Another 'Enemy Combatant'
A man from Qatar has been designated as an enemy combatant of the United States -- for allegedly paving the way for al Qaeda operatives to settle in the US.
Ali Saleh Kahlah Al Marri has been in custody since 2001. The government's move puts him under the control of the Defense Department, without the rights afforded defendants in the civilian criminal justice system.
Al Marri is accused of lying to the FBI, and also of credit card fraud.
He's only the third person to be named publicly as an enemy combatant since the September eleventh attacks. The others are both U-S citizens -- accused dirty bomb plotter Jose Padilla and Yaser Esam Hamdi, a Louisiana native captured on the battlefield in Afghanistan.
A Justice Department official says Al Marri was "positively identified" as being part of a planned second wave of al Qaeda terrorist attacks by an "al Qaeda detainee in a position to know."
Officials would not identify that person, but have said that senior al Qaeda operative Khalid Shaikh Mohammed has provided a wealth of information about the network's presence in the United States.
Al-Marri's designation as an enemy combatant came after prosecutors Monday dropped the criminal charges against him.
Alice Fisher, deputy assistant attorney general for the Justice Department's criminal division, said the decision was made not because that case was weak but because it was the best way to deter future terrorist attacks.
"We are confident we would have prevailed on the criminal charges," Fisher said. "However, setting the criminal charges aside is in the best interests of our national security."
Iyman Faris, the Ohio truck driver whose guilty plea on charges of aiding al Qaeda was unsealed last week, was allegedly one of Mohammed's operatives.
According to a statement on the now-defunct criminal indictment by the U.S. attorney for central Illinois, federal agents claim Al-Marri lied to them twice.
In an October 2, 2001 interview, he told them he had arrived in the United States on September 10, 2001, and that it was his first visit since 1991. In fact, he had been in the country in 2000, the feds say.
In a December 11, 2001 interview, he denied calling a telephone number in the United Arab Emirates that the feds say he had, in fact, dialed.
The number belongs to Mustafa Ahmed al-Hawsawi, an unindicted co-conspirator in the trial of suspected "20th hijacker" Zacarias Moussaoui.
Prosecutors say Hawsawi provided financial backing to the Sept. 11 hijackers.
Al-Marri was arrested the day after the second interview and held as a material witness.
The feds allege Al-Marri obtained a bank account under a false name, rented a motel room under a false name to create a mailing address and formed a fake company with the motel as its address. They also claim he used a fake Social Security number to open three bank accounts.
He had 15 or more false credit card numbers on him at the time of his December 2002 interview, the U.S. attorney's office contends.
If convicted on those civilian charges, Al-Marri would have faced 15 years for identity fraud, 30 years for lying to the banks, five years for lying to federal agents, and 10 years for credit card fraud. Total fines for the crimes could have totaled $1.75 million.

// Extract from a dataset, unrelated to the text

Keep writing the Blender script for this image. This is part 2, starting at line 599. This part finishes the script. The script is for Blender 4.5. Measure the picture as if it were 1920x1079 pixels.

More than 600 men captured in Afghanistan are held as "unlawful combatants" on Guantanamo Bay, and a federal court has ruled they have no right to counsel.
The two other enemy combatants on U.S. territory, Jose Padilla and Yaser Esam Hamdi, are U.S. citizens.
Like Al-Marri, Padilla was initially in the civilian legal system before being transferred into the military custody, reports CBS News legal analyst Andrew Cohen. Padilla was arrested in Chicago in May 2002 and transferred to military custody a month later, suspected of discussing a "dirty bomb" plot with al Qaeda.
Hamdi was arrested on the battlefield in Afghanistan, fighting alongside the Taliban.
Civil liberties advocates have challenged the government's right to detain people, especially U.S. citizens, without charging them or providing them with a chance to challenge the legality of their detention.
The Justice Department contends that it is customary in times of war to allow the president to detain people without trial.
Padilla won the right to a lawyer in a federal district court ruling in March, but the government has appealed. A federal appeals court has sided with the government in the Hamdi case.
The administration has also begun moving toward holding military tribunals for terrorism suspects.